And he said to him, ‘Son, you are always with me, and all that is mine is yours. It was fitting to celebrate and be glad, for this your brother was dead, and is alive; he was lost, and is found. – Luke 15:31-32
Back on March 21, right before everything fell completely apart around
here, Lileks wrote an amusing little take on the story of the Prodigal, playing
on the weaknesses of human nature and the fact that sometimes people do not
change. It reminded me that the story is
not about the lost son so much as the elder brother.
There are three little parables that Jesus tells. The first is about a lost sheep, verses
4-7:
What man of you, having a hundred sheep, if he has lost one of them, does not leave the ninety-nine in the open country, and go after the one that is lost, until he finds it? And when he has found it, he lays it on his shoulders, rejoicing. And when he comes home, he calls together his friends and his neighbors, saying to them, ‘Rejoice with me, for I have found my sheep that was lost.’ Just so, I tell you, there will be more joy in heaven over one sinner who repents than over ninety-nine righteous persons who need no repentance.

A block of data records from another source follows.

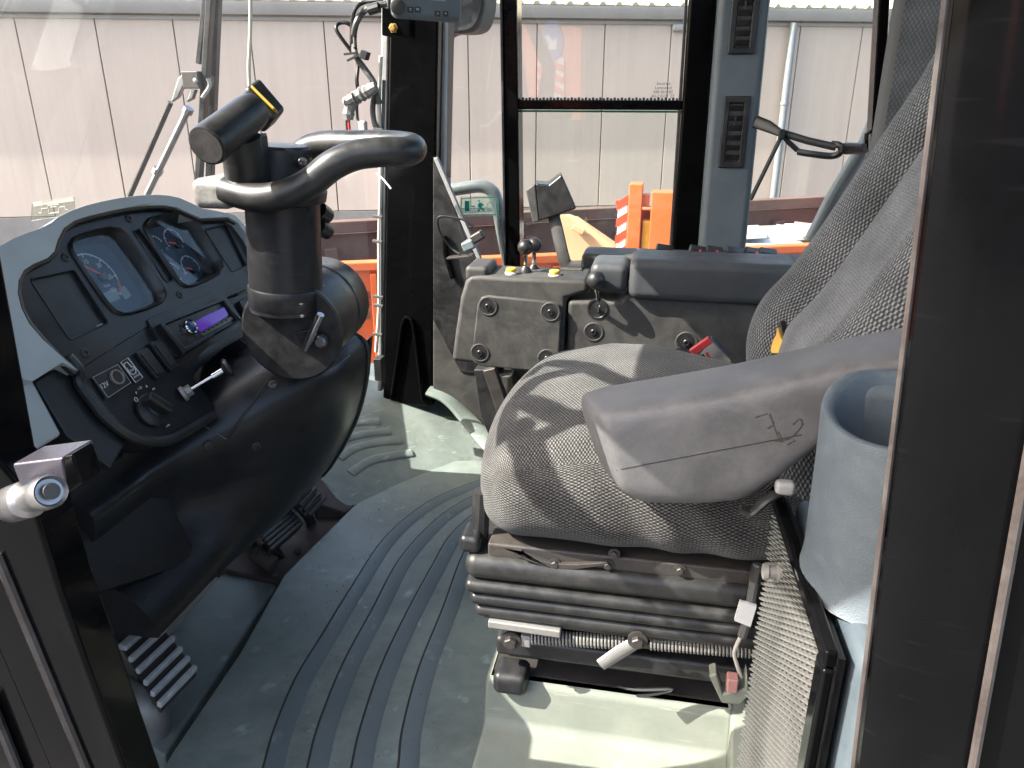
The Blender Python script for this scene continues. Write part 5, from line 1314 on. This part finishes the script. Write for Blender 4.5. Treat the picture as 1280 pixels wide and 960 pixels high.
mb_ = thing("monitor_bracket", "black steel bracket with one yellow zinc bolt under the display box", "bracket", onY(500, 44, 1.66))
MB().prism([onY(x, y, 1.66) for x, y in ((477, 8), (512, 22), (512, 46), (490, 47), (477, 44))], V((0, 0.04, 0))).build("plate", PAINT, mb_, 0.002)
MB().lathe([(0.010, 0), (0.010, 0.003), (0.0075, 0.0032), (0.0075, 0.009), (0.0055, 0.010)], onY(492, 35, 1.659), (0, -1, 0), 6).build("bolt", plastic("zinc_yellow", (0.55, 0.33, 0.10), 0.35, metal=0.8), mb_, smooth=False)
mir = thing("outside_mirror", "rectangular mirror with rounded black rim, outside behind the display box", "mirror", onY(578, 40, 2.05))
mp_ = sm([onY(x, y, 2.05) for x, y in ((548, -45), (604, -48), (606, 0), (600, 30), (588, 41), (562, 42), (548, 38))], 4, True)
MB().prism(mp_, V((0.02, 0.06, 0))).build("housing", BLACK, mir, 0.006)
cm_ = sum(mp_, V((0, 0, 0)))/len(mp_)
MB().prism([cm_+(p-cm_)*0.90+V((0, -0.022+0.22*(p.z-cm_.z), 0)) for p in mp_], V((0, 0.002, 0))).build("mirror_glass", CHROME, mir)
MB().bar(onY(563, 42, 2.08), onY(560, 60, 2.08), 0.02, 0.02).build("mount", PIPEM, mir)
# wiring by the pillar
wir = thing("wiring_harness", "bundle of dusty grey wires and taped plugs dangling beside the front pillar", "wiring", onY(455, 165, 1.60))
def wpath(pts, r, mat, name, Y=1.62): return MB().tube(sm([onY(x, y, Y+0.01*math.sin(x)) for x, y in pts], 6), r, 8).build(name, mat, wir)
wpath([(483, 5), (470, 7), (455, 14), (445, 30), (442, 50), (445, 70), (455, 85), (468, 105), (474, 130)], 0.0065, WIRE, "thick_wire")
wpath([(478, 0), (455, 3), (444, 12), (440, 30), (440, 60), (447, 78), (446, 100), (448, 115)], 0.004, WIREB, "wire")
wpath([(440, 65), (425, 45), (420, 35), (424, 29), (434, 29), (442, 38), (444, 60)], 0.004, WIREB, "wire")
wpath([(448, 80), (460, 92), (465, 105), (463, 115), (450, 120), (446, 130), (447, 150), (452, 158)], 0.0036, WIRE, "wire")
wpath([(472, 105), (468, 118), (466, 140), (470, 160), (476, 165)], 0.006, WIRE, "thick_wire")
wpath([(476, 70), (474, 130), (476, 220), (474, 300), (474, 380), (470, 440)], 0.0045, WIREL, "wire")
wpath([(480, 100), (478, 200), (477, 300), (477, 430)], 0.004, WIRE, "wire")
for x, y in ((474, 162), (473, 271), (473, 302), (474, 371), (474, 382), (473, 418)):
    MB().bar(onY(x-7, y-1, 1.60), onY(x+5, y+1, 1.60), 0.008, 0.006).build("cable_tie", WIRE, wir, 0.001)
MB().tube([onY(471, 217, 1.60), onY(479, 224, 1.58), onY(489, 236, 1.57)], 0.002, 6).build("tie_tail", WIREL, wir)
MB().tube(sm([onY(x, y, 1.60) for x, y in ((470, 108), (458, 115), (448, 120), (440, 128), (436, 140), (436, 150))], 4), [0.010, 0.011, 0.013, 0.012, 0.015, 0.012, 0.016, 0.013, 0.012, 0.015, 0.013, 0.014, 0.011, 0.012, 0.013, 0.011, 0.012, 0.013, 0.011, 0.010, 0.009][:21], 9).build("taped_joint", TAPE, wir)
MB().tube(sm([onY(x, y, 1.59) for x, y in ((443, 122), (434, 126), (429, 124))], 3), [0.012, 0.010, 0.011, 0.009, 0.010, 0.008, 0.006], 8).build("tape_end", TAPE, wir)
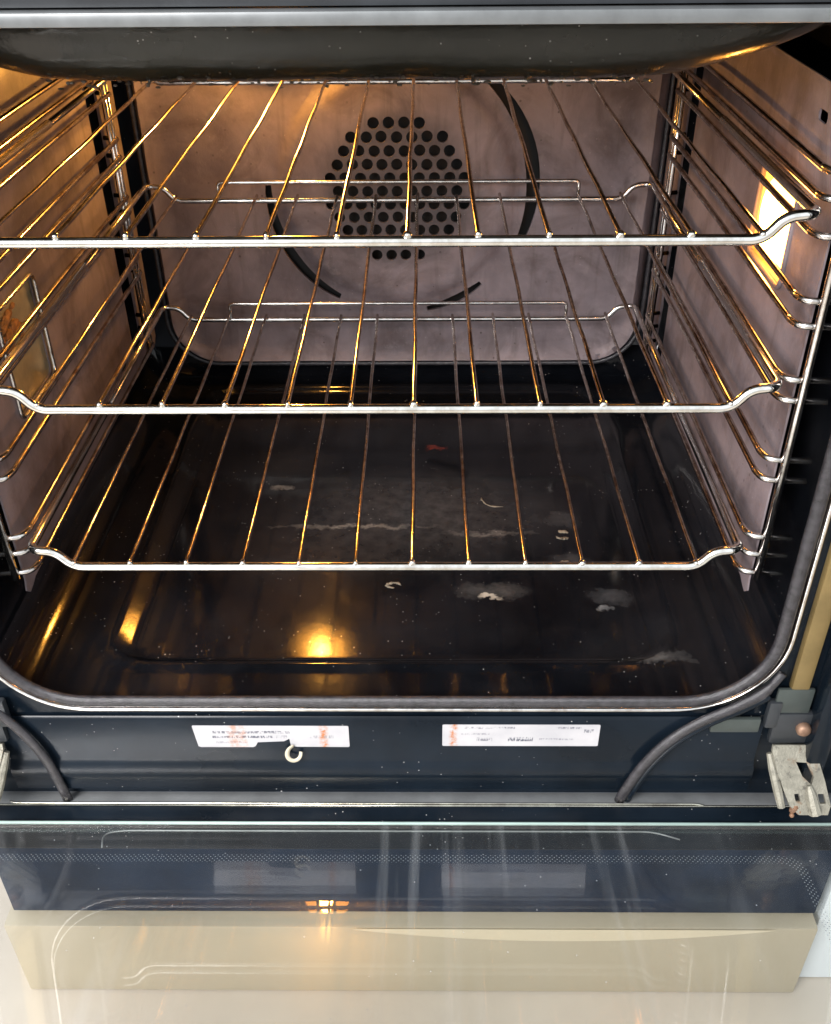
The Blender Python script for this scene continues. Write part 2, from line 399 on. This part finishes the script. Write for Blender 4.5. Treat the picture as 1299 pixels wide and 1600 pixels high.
# --- cavity shell: rounded section swept in depth, shallow tray pressed into its floor
XW, XC, ZT, RC = 0.262, 0.003, 0.345, 0.042
Y0, Y1 = -0.030, 0.4265
sec = []
for i in range(61): sec.append((XC-XW+RC+(2*XW-2*RC)*i/60, FLOOR_Z))
for i in range(1, 9):
    a = math.radians(-90+90*i/8); sec.append((XC+XW-RC+RC*math.cos(a), FLOOR_Z+RC+RC*math.sin(a)))
for i in range(1, 13): sec.append((XC+XW, FLOOR_Z+RC+(ZT-FLOOR_Z-RC)*i/12))
sec.append((XC-XW, ZT))
for i in range(1, 13): sec.append((XC-XW, ZT+(FLOOR_Z+RC-ZT)*i/12))
for i in range(1, 8):
    a = math.radians(180+90*i/8); sec.append((XC-XW+RC+RC*math.cos(a), FLOOR_Z+RC+RC*math.sin(a)))
def tray(x, y):
    cx, cy, hx, hy, r = 0.0031, 0.2000, 0.1890, 0.1945, 0.027
    dx = max(abs(x-cx)-(hx-r), 0); dy = max(abs(y-cy)-(hy-r), 0)
    d = math.hypot(dx, dy)-r if (dx > 0 or dy > 0) else max(abs(x-cx)-hx, abs(y-cy)-hy)
    return -.0050*smooth(.003, -.004, d) + .0018*math.exp(-((d-.005)/.0035)**2)
NYS = 130; V = []; F = []; ns = len(sec)
for j in range(NYS+1):
    y = Y0+(Y1-Y0)*j/NYS
    for k, (x, z) in enumerate(sec):
        zz = z+(tray(x, y) if z <= FLOOR_Z+1e-6 else 0)
        e = max(0, y-(Y1-.03)); zz = max(zz, FLOOR_Z+.03-math.sqrt(max(0, .03**2-e*e))) if e > 0 else zz
        V.append((x, y, zz))
for j in range(NYS):
    for k in range(ns): F.append((j*ns+k, j*ns+(k+1) % ns, (j+1)*ns+(k+1) % ns, (j+1)*ns+k))
shell = obj('cavity_shell', V, F, 'floor_enamel', oven, True, 60)
back = MB().add(*box((XC-XW, .4270, FLOOR_Z-.01), (XC+XW, .436, ZT), 0)).obj('rear_wall', 'enamel', oven)

# --- back panel with fan cover
PY = 0.402
FC = (0.001, 0.1105)
holes = []
pit = 0.0131; hr = 0.0050
for r in range(-6, 7):
    for c in range(-6, 7):
        x = c*pit+(pit/2 if r % 2 else 0); z = r*pit*.885
        if math.hypot(x, z) < 0.0640:
            jx, jz = random.uniform(-.0003, .0003), random.uniform(-.0003, .0003)
            holes.append([(FC[0]+x+jx+hr*math.cos(2*PI*k/16), FC[1]+z+jz+hr*math.sin(2*PI*k/16)) for k in range(16)])
def slot(a0, a1, R, wd):
    P = []; n = 16
    for i in range(n+1):
        a = math.radians(a0+(a1-a0)*i/n); h = wd/2*(.55+.45*math.sin(PI*i/n)); P.append((FC[0]+(R+h)*math.cos(a), FC[1]+(R+h)*math.sin(a)))
    for i in range(n, -1, -1):
        a = math.radians(a0+(a1-a0)*i/n); h = wd/2*(.55+.45*math.sin(PI*i/n)); P.append((FC[0]+(R-h)*math.cos(a), FC[1]+(R-h)*math.sin(a)))
    return P
slots = [slot(-24, 50, .1205, .0125), slot(178, 241, .1155, .0095), slot(283, 311, .1165, .0075)]
PX0, PX1, PZ0, PZ1 = -0.2225, 0.2315, -0.0600, 0.320
outer = rrect(PX0, PX1, PZ0, PZ1, .046, 10)
extra = []
gx = PX0+.004
while gx < PX1:
    gz = PZ0+.004
    while gz < PZ1:
        if inside((gx, gz), outer): extra.append((gx+random.uniform(-.0004, .0004), gz+random.uniform(-.0004, .0004)))
        gz += .009
    gx += .009
for R in (.098, .104, .1085):
    for k in range(72): extra.append((FC[0]+R*math.cos(2*PI*k/72), FC[1]+R*math.sin(2*PI*k/72)))
for ins in (.004, .009, .014):
    extra += rrect(PX0+ins, PX1-ins, PZ0+ins, PZ1-ins, .046-ins, 10)
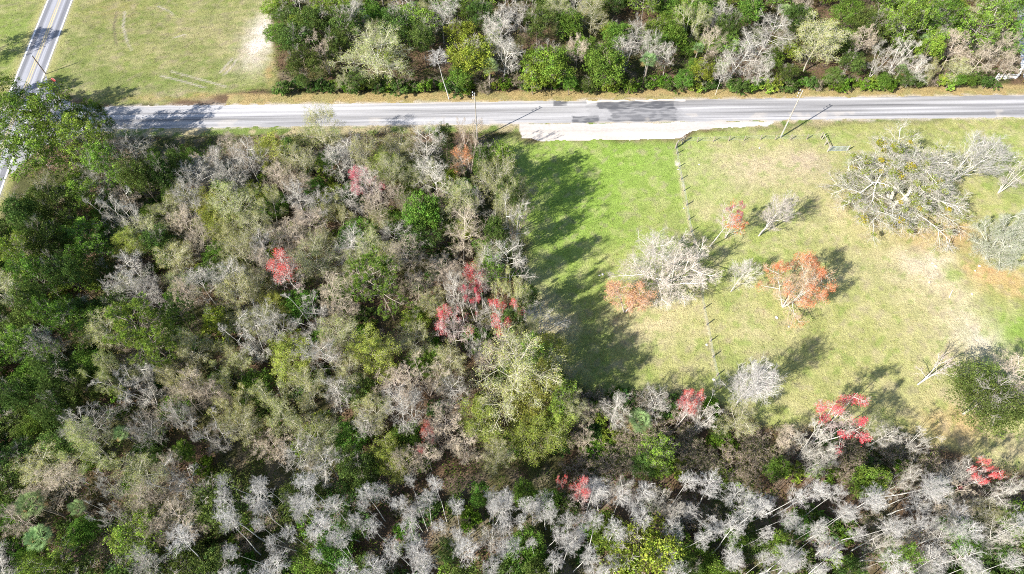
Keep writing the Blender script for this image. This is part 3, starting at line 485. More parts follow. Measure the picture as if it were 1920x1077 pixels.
# ------------------------------------------------------------------ trees read off the photograph, plus wood-edge trees added to deepen the shade on the field: (kind, x, y, crown radius in photo pixels[, height])
SPEC = """
E 552 62 38 9;E 566 108 32 8;E 592 38 36 10;T 603 92 26 9;E 640 35 34 10;E 628 75 25;H 705 95 62 12;G 660 25 30;C 820 105 30 11;L 880 98 44 9;L 862 55 28;G 935 45 44 12;G 952 92 32 11;G 760 12 34;G 830 18 34;
L 1025 112 44 9;L 1000 140 26 6;T 1084 88 21 9;B 1138 115 40 8.5;B 1160 60 26;B 1070 40 26;G 1195 58 22 11;G 1222 82 22 11;G 1250 98 17 9;H 1110 20 30;E 1010 30 30;E 735 40 30;B 700 20 22;E 790 60 24;B 1265 60 24;H 1300 30 30;
T 1335 72 22;L 1318 128 24 6;G 1405 92 44 11;G 1452 52 42 12;G 1428 128 24 8;H 1542 68 50 12;E 1500 30 26;E 1478 130 18 5;T 1620 70 22;E 1640 40 36;D 1700 35 34;D 1775 25 38;D 1850 42 48 13;D 1905 15 26;G 1692 98 28 9;L 1755 78 22 10;G 1722 125 26 7;T 1790 80 28 9;T 1842 105 30 9;
T 1878 82 30 9;G 1650 112 24 8;H 1748 130 20 6;T 1895 120 24 6;B 1590 20 28;B 1410 15 26;E 1370 40 24;E 1600 110 22 6;B 1660 148 13 4;H 1800 128 24 6;G 1360 118 18;E 1570 140 18 5;W 760 150 16;E 900 20 26;E 1100 150 15 4;E 665 140 20 5;B 860 135 22 6;H 645 150 16 5;
F 918 124 22 6.5;F 1217 112 21 7;F 1352 128 17 5;F 1690 130 14 5;F 1310 90 14 6;
D 30 230 54 15;D 95 212 50 15;D 150 262 52 14;D 60 290 50 14;D 0 170 40 13;D -50 205 44 15;D -75 175 46 14;D -125 140 40 13;D -125 45 40 13;H 85 345 24 10;D 180 215 24 11;
G 238 262 36 11;D 195 305 30 14;E 250 318 28 13;E 300 322 24 12;E 335 300 20 11;H 600 232 40 12;T 430 272 24 10;G 462 290 34 11;G 402 300 28 10;B 356 292 20 7;E 540 272 18 8;G 628 290 28;H 560 300 34 10;H 682 282 30 11;G 800 262 32 12;E 832 250 18 9;T 880 256 26 13;O 866 298 24 10;R 682 342 30 11;H 732 318 34 11;T 700 380 26;
G 812 322 34 11;H 932 330 42 14;D 942 300 24 13;H 948 378 32 14;H 958 548 30 14;D 925 500 24 12;Y 1020 712 42 13;D 1052 735 34 12;H 1075 760 26 9;E 962 600 22 12;E 966 470 20 12;E 952 350 22 13;E 930 425 24 12;E 905 300 20 12;H 985 620 26 12;D 1000 660 30 13;H 862 372 34 11;B 792 392 34 9;T 872 428 38 12;G 962 426 32 14;G 950 482 46 14;P 716 525 70 14;G 856 540 28 13;R 896 520 32 12;R 886 552 22 11;R 846 605 34 11;R 945 598 34 13;Y 700 662 46 10;T 782 530 24 9;T 800 702 46 10;
H 972 692 82 15;Y 985 745 52 9;B 822 664 13 5;G 892 652 24 9;E 40 392 34 12;E 92 372 32 12;D 30 470 36 12;E 72 440 32 11;D 62 512 34 12;E 112 500 28 11;E 42 562 34 12;D 98 588 34 11;B 302 480 15 5;G 242 400 30 11;T 342 412 28 10;G 352 368 30 11;
H 432 380 44 11;E 290 445 26 7;T 372 445 30 9;H 448 462 34 10;T 520 330 28;H 500 380 30;B 415 345 16 6;G 430 325 28;R 532 506 32 12;T 492 492 26 10;G 236 532 34 11;P 250 600 56 14;P 298 648 36 13;P 318 575 28 12;G 372 522 32 10;T 340 552 26;G 432 512 34 11;
H 442 545 38 10;G 502 600 36 12;G 470 642 38 12;H 352 655 36 10;T 622 545 30 11;G 606 662 38 12;L 400 592 22 8;G 302 700 24;T 362 718 30 10;H 200 702 36 11;E 102 702 42 11;E 150 730 30 9;G 80 642 26;D 40 642 34;E 30 730 30;E 90 760 30;
H 165 838 52 11;F 228 812 18 6;G 270 805 30 11;T 345 738 30 10;G 332 775 25;H 520 762 50 11;H 575 722 36 10;B 342 842 18 6;F 58 945 32 8;F 72 1008 30 8;F 145 952 19 7;G 205 915 30;T 272 930 32 11;G 215 970 30 11;T 292 992 25;G 268 1055 44 11;B 340 1035 14 5;
C 415 905 22 13;C 485 902 22 13;C 570 902 34 13;C 430 978 26 13;C 482 982 18 13;C 540 1000 22 13;C 430 1035 22 13;C 506 1018 20 13;C 622 945 28 13;C 592 1040 16;C 560 970 16;C 620 1010 18;C 815 905 25 14;C 856 948 24 14;C 925 950 19 13;C 955 935 14 13;
C 1000 946 18 13;C 976 976 17 13;C 1035 966 17 13;C 996 1016 15 12;C 770 960 18 13;C 822 985 22 13;C 856 1000 18 12;C 735 1030 32 13;C 680 945 20 13;C 665 975 24 13;C 768 900 17 12;G 920 1008 36 12;C 1050 1002 22 13;C 1040 1050 28 13;C 1106 1042 28 13;C 1132 1070 20;
G 1166 915 38 11;G 1232 935 34 12;G 1262 960 36 12;E 670 880 34 8;E 650 860 26 7;B 900 925 21 8;B 985 925 22 8;B 1036 936 18 7;E 842 1030 22 8;L 1200 1042 66 11;R 1053 905 11 9;R 1090 922 20 13;R 802 812 16 9;R 788 845 14 8;G 756 755 46 12;G 682 795 22 10;
T 760 862 30 9;T 800 852 26 9;Y 905 785 46 8;Y 1010 812 54 7;T 872 832 34 7;Y 1045 785 36 7;H 935 850 32 7;D 1232 850 34 9;E 1212 872 24 7;T 1100 770 20 6;T 1098 820 20 6;G 1155 765 34 9;G 1230 750 32 9;F 1200 788 30 5;R 1292 755 26 9;G 1322 782 30 9;
H 1388 785 34 8;R 1580 782 48 13.5;G 1532 830 36 12.5;G 1542 862 30 9;H 1640 790 30 7;G 1662 818 26 7;G 1722 830 24 8;T 1478 822 26 6;C 1330 905 40 12;C 1292 900 26 13;C 1500 930 28 14;C 1532 915 26 14;C 1572 922 24 14;C 1592 960 22 14;
C 1640 940 30 14;C 1540 985 20 14;C 1690 985 26 14;C 1430 950 28 14;C 1380 985 34 14;C 1440 1000 20;C 1400 960 26 14;C 1480 970 24 14;B 1632 900 26 10;G 1700 900 32 11;G 1800 880 24 10;R 1842 890 24 11;G 1882 925 40 12;G 1742 1022 60 13;G 1880 1000 36 13;
G 1660 1020 30 12;C 1560 1040 26 13;C 1480 1060 26;C 1610 1000 20;C 1380 1055 24;C 1320 1010 24;C 1440 1045 20;C 1540 1070 24;T 1905 700 40 8;G 1906 325 26 9;G 1745 320 60 9;
R 1380 402 18 8;R 1296 756 18;E 1352 800 18 4;B 1460 880 18;B 1470 1020 22;E 1600 1068 24;B 1380 1010 20;B 1500 985 22 7;B 1360 1075 26;E 1290 1070 26;D 1690 1040 24;E 1770 920 24 5;H 1850 960 30 7;T 1800 940 26 6
"""
SPECIAL = {}
for rec in SPEC.replace("\n", "").split(";"):
    q = rec.split()
    if not q: continue
    put(q[0], float(q[1]), float(q[2]), float(q[3]), float(q[4]) if len(q) > 4 else None)
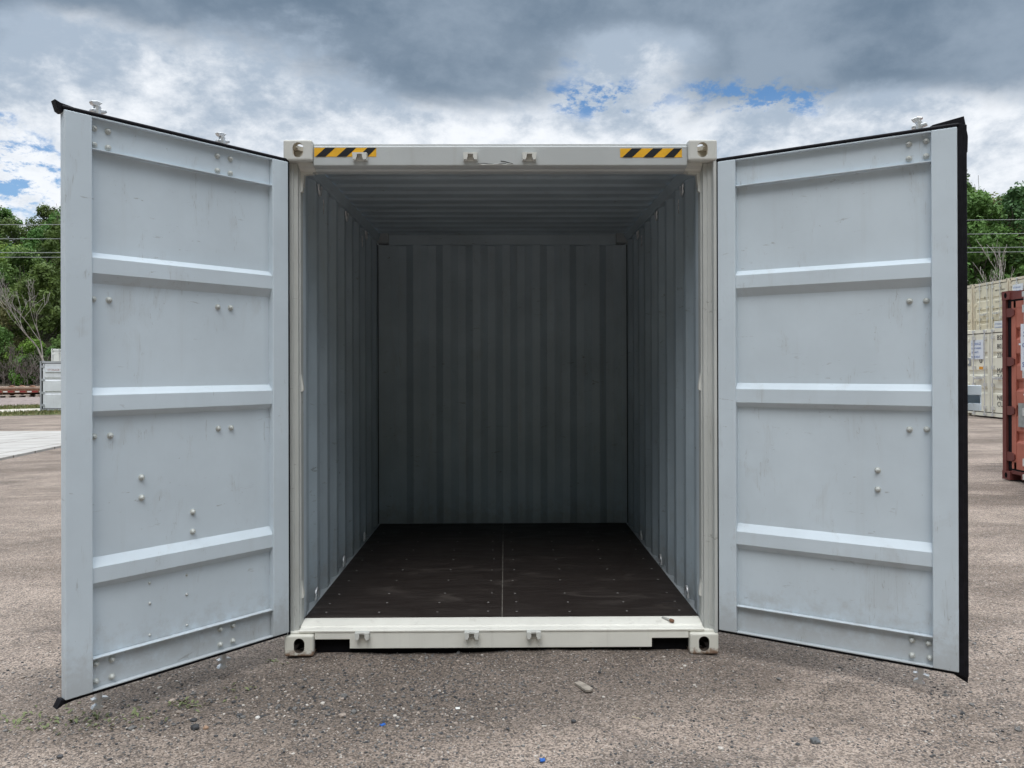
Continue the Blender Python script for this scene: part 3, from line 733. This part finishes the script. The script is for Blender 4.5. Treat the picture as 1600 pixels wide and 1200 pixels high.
        # triangular ends of the pressings
        for k in range(1, ribs+1):
            zc_ = zb+0.09+span*k
            for a, b in ((0.12, 0.16), (wd-0.10, wd-0.14)):
                mb.raw([(X(a), 0.003, zc_-0.085), (X(a), 0.003, zc_+0.085), (X(b), 0.036, zc_+0.045), (X(b), 0.036, zc_-0.045)], [(0, 1, 2, 3)])
        mb.build('door_panel', paintmat, d)
        for u in ((wd-0.17, wd-0.70) if rods else ()):
            mb = MB()
            mb.lathe([(0.017, 0.09), (0.017, H-0.07)], (X(u), -0.045, 0), 'z', 10)
            for z in (0.085, H-0.075): mb.box(X(u-0.045), X(u+0.045), -0.06, -0.012, z-0.035, z+0.035)
            for z in (zb+0.12, 0.95, 1.45, zt_-0.12): mb.box(X(u-0.04), X(u+0.04), -0.062, -0.002, z-0.05, z+0.05)
            mb.build('locking_rod', M['zinc'], d)
            mb = MB(); mb.tube([(X(u), -0.06, 1.18), (X(u-0.10*(1 if u > 0.6 else -1)), -0.085, 1.16), (X(u-0.48*(1 if u > 0.6 else -1)), -0.075, 1.12)], 0.014, 6); mb.box(X(u-0.30*(1 if u > 0.6 else -1)-0.03), X(u-0.30*(1 if u > 0.6 else -1)+0.03), -0.10, -0.002, 1.10, 1.19); mb.build('handle', M['zinc'], d)
        for z in (0.32, 0.95, 1.62, H-0.30):
            mb = MB(); mb.prism([(-0.05, z-0.06), (-0.05, z+0.06), (0.09, z+0.06), (0.15, z+0.035), (0.15, z-0.035), (0.09, z-0.06)], -0.018, -0.001, lambda p, q_: (X(p[0]), q_, p[1]))
            mb.build('hinge', barmat[1], d)
    # lock box over the door joint
    return t
def sign(t, x, z, w, h, lines, y=0.016):
    mb = MB(); mb.box(x, x+w, y, y+0.006, z-h, z); s = mb.build('sign', M['sign_white'], t)
    for k, (txt, sz, rx, rz) in enumerate(lines):
        me = text_mesh('lettering', txt, sz, M['ink_blue']); o = child('lettering', me, s, (x+rx, y-0.002, z-rz), (R(90), 0, 0))
    return s
def mark(t, x, z, txt, sz, y=0.026):
    me = text_mesh('lettering', txt, sz, M['ink']); child('lettering', me, t, (x, y, z), (R(90), 0, 0))

SIGNL = [('STORAGE', 0.105, 0.05, 0.17), ('CONTAINERS', 0.082, 0.03, 0.31), ('800-4473', 0.085, 0.06, 0.43), ('SALE - RENT', 0.088, 0.03, 0.57)]
M['cream'] = paint('cream_container_paint', (0.84, 0.81, 0.68), 0.5, rust=0.04); M['cream_b'] = M['cream']
M['beige'] = paint('beige_container_paint', (0.74, 0.69, 0.56), 0.55, rust=0.08, grime_amt=0.5)
M['beige_f'] = paint('beige_frame_paint', (0.71, 0.64, 0.51), 0.55, rust=0.20, grime_amt=0.5)
M['red'] = paint('faded_red_paint', (0.44, 0.145, 0.10), 0.6, (0.17, 0.06, 0.04), 0.5, rust=0.10, var=0.14)
M['red_f'] = paint('dark_red_frame_paint', (0.15, 0.042, 0.036), 0.6, (0.10, 0.04, 0.03), 0.6, rust=0.35, var=0.2)
M['greywhite'] = paint('pale_grey_container_paint', (0.74, 0.77, 0.82), 0.5, rust=0.02)
M['greyframe'] = paint('grey_frame_paint', (0.40, 0.42, 0.45), 0.55, rust=0.1)
M['offwhite'] = paint('off_white_container_paint', (0.74, 0.75, 0.74), 0.5, rust=0.25)
Q = -math.pi/2
def at(x, yfar, W=1.219): return (x, yfar-W)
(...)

The second, verse 8-10, tells of a woman’s lost coin: And
when she has found it, she calls together her friends and neighbors, saying,
Rejoice with me, for I have found the coin that I had lost.
Did the other sheep, the un-wandering ninety and nine,
resent the recovery of their fellow? Did
the nine coins that had not fallen and rolled under the furniture become angry
because the tenth coin rejoined them and occasioned rejoicing? Coins are not capable of jealousy. I have never spent any time with sheep, but I
assume that, like most animals, they might try to butt in to get more attention
or more food. They are hardly capable of
bitterness because a stray has been brought in.
I would guess that low and indignant umbrage is most likely, in the material realm, an exclusive
feature of our fallen human nature, though it is doubtless a motivator for fallen
angels in the higher realms.
The original writings that have become our Bible did not, of
course, have chapters and verses, yet our divisions for the purposes of
convenient reference are not always completely arbitrary. Chapter 15 of Luke is of a piece, and it
starts off with this: Now the tax collectors and sinners were all
drawing near to hear him. And the
Pharisees and the scribes grumbled, saying, “This man receives sinners and eats
with them.”
Because Christ went out teaching and healing and offering
hope to all, people who had rejected or been rejected by Judaism were drawn to
Him. Jesus was actively looking for the
lost, the strays, the forgotten, even the rebellious, and the Pharisees
condemned Him for doing it.
The Lord
said to them, “Look, these are Mine as well.
These are My sheep that have wandered away. I have come for the very purpose of bringing
them in, and I am bringing them. You
ought to be rejoicing. This is what
pleases the God you claim to love.”
That’s the point of it all.
If we love God we seek to do the thing that pleases
Him. If the elder brother had truly
loved his father and not been serving him for what he was going to get, he
would have been happy to join the celebration – not necessarily for the sake of
his flawed brother but because of the joy of his father. Instead, the elder brother, like the
Pharisees, was embittered by that joy.
I suppose that we in the Raccoon-0-Sphere might be accused of being too tolerant, too willing to accept the truths of any old tradition. I don’t
think that’s the case, but I do think Christians can forget that,
although the descendants of Abraham were and are God’s Chosen People and the
lineage of the Messiah, He has always dealt with, spoken to, and called people of all
tribes and tongues. Righteousness and seeking after truth pleases God wherever it occurs even when it is halting and incomplete. The revelation that
came through Abraham’s Seed is the ultimate.
Many, though, throughout the ages, have caught glimpses and snippets and
hints. And God loved them.
He loves the world.
We are -- every one, His children.
Yes, some of us are very far
away in that strange country. Some
remain defiant. Some are still
carousing. Some are broken. Some are trying to live on garbage down at
the pig pen. All have strayed. All can come back. Those who are back, or who never strayed too
much, if we love our Father, we will rejoice when our bedraggled, beaten
brothers and sisters appear on the horizon.
However long they have been gone, wherever they have been, whatever they
have done, we will be glad, first because our Father is glad, and for His sake,
if nothing else, we will join Him in welcoming them home.